February 18, 2014, Tuesday, 05:38 GMT | 00:38 EST | 10:08 IST | 12:38 SGT
Contributed by Angel Broking

Jammu & Kashmir Bank (J&K Bank) reported a healthy operating performance for the quarter, while asset quality remained largely stable. NII growth was moderate at 8.8% yoy. Operating profit remained largely flat yoy at Rs.441cr. PCR for the bank dropped by 182bp qoq (on back of Rs.5cr write back of provisions as against Rs.22cr in 2QFY2014), but even then at 90.2%, it remains one of the highest in the industry.

NIM decreased 36bp qoq; Asset quality remains largely stable: During 3QFY2014, the bank registered a healthy loan book growth of 21.5% yoy, while deposit growth was moderate at 10.7% yoy. The growth in CASA deposits was moderate at 8.8% yoy; hence, the CASA ratio for the bank increased 28bp qoq to 38.8% (yoy decrease by 66bp). The overall reported NIM for the bank decreased by 36bp qoq on back of 35bp qoq increase in Cost of deposits. During the quarter, the non-interest income (excluding treasury) for the bank grew weak by 2.5% yoy to Rs.74cr. Overall other income de-grew by 3.4% yoy to Rs.87cr. On the asset quality front, the Gross NPA ratio decreased marginally by 4bp qoq to 1.7%, while the net NPA ratio increased by 3bp qoq to 0.22%, which appears to be a moderate increase, given the prevailing weak macro environment and low base of NPLs for the bank.

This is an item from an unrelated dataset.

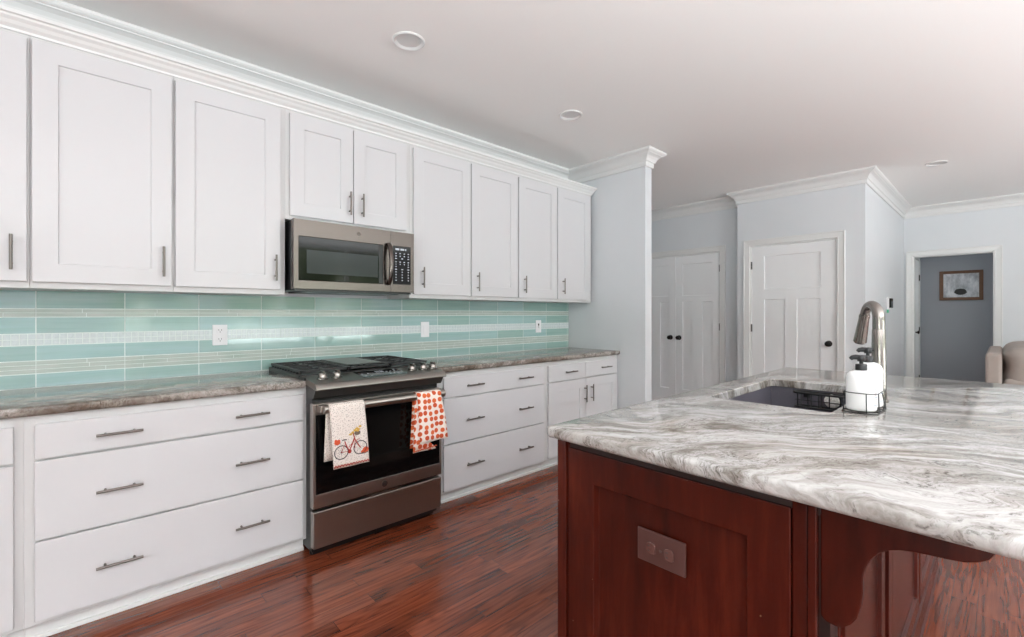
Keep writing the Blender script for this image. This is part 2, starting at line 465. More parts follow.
NY = 3.14            # kitchen wall behind the cabinets
PX, PY = 3.745, 2.23  # peninsula wall
wall_open('wall_north', 'y', NY, NY + 0.12, -6.12, PX, [])
wall_open('wall_peninsula', 'x', PX, PX + 0.107, PY, NY + 0.88, [])
wall_open('wall_hall', 'y', 4.0, 4.12, PX + 0.107, 6.2, [])
wall_open('wall_closet', 'x', 6.05, 6.17, 2.24, 4.0, [(2.52, 3.76, 0.0, 2.07)])
wall_open('wall_pantry', 'x', 5.88, 6.0, 0.98, 2.24, [(1.222, 2.092, 0.0, 2.07)])
struct('wall_pantry_side', MB().box(6.0, 8.62, 0.98, 1.1, 0, CEIL), M['wall'], org=O0)
struct('wall_closet_return', MB().box(6.0, 6.17, 2.12, 2.24, 0, CEIL), M['wall'], org=O0)
wall_open('wall_east', 'x', EAST_X, EAST_X + 0.12, SOUTH_Y, 0.98, [(0.093, 0.879, 0.0, 2.06)])
wall_open('wall_south', 'y', SOUTH_Y - 0.12, SOUTH_Y, -6.12, 8.62, SOUTH_OPEN)
wall_open('wall_west', 'x', WEST_X - 0.12, WEST_X, SOUTH_Y, NY, WEST_OPEN)
# passage beyond the doorway
struct('wall_passage_north', MB().box(8.62, 9.52, 0.90, 1.1, 0, CEIL), M['hall'], org=O0)
struct('wall_passage_east', MB().box(9.4, 9.52, -1.6, 0.90, 0, CEIL), M['hall'], org=O0)
wall_open('wall_passage_south', 'y', -1.72, -1.6, 8.62, 9.52, [(8.95, 9.35, 0.9, 2.2)], m='hall')  # unseen opening added to let more light into the passage
portal('daylight_portal', (9.15, -1.75, 1.55), (R(90), 0, 0), 0.4, 1.3)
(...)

Slippage for the bank came in higher sequentially at Rs.146cr, (annualized slippage ratio of 1.5%), as compared to annualized slippage ratio of 1.0% during 1HFY2014. During the quarter there was one chunky account of Rs.94cr (oil exploration A/C) which slipped from restructured book to NPA, thereby increasing slippages qoq. PCR dropped by 182bp qoq, but even then at 90.2%, it remains one of the highest in the industry. Going ahead, the Management expects asset quality to improve on back of lower slippages and healthy recoveries and upgrades. During 3QFY2014, the bank witnessed fresh restructuring worth Rs.137cr, however aided by repayments/reclassification of Rs.217cr, there was a net decrease in outstanding restructured book by Rs.80cr to Rs.1,415cr.

Outlook and valuation: Higher loan growth outlook with CD ratio improvement and shift in loan mix towards higher yielding advances are likely to provide nearterm higher momentum to NII growth for the bank relative to other mid-sized banks. The bank also has a higher CASA ratio, strong capital adequacy and robust provision coverage, much higher than most other mid-sized banks. At CMP, the stock is trading at 1.0x FY2015E ABV, much higher compared to peers, factoring in its better asset quality performance vis-à-vis peers even in a challenging macro environment. We recommend an Accumulate recommendation on the stock.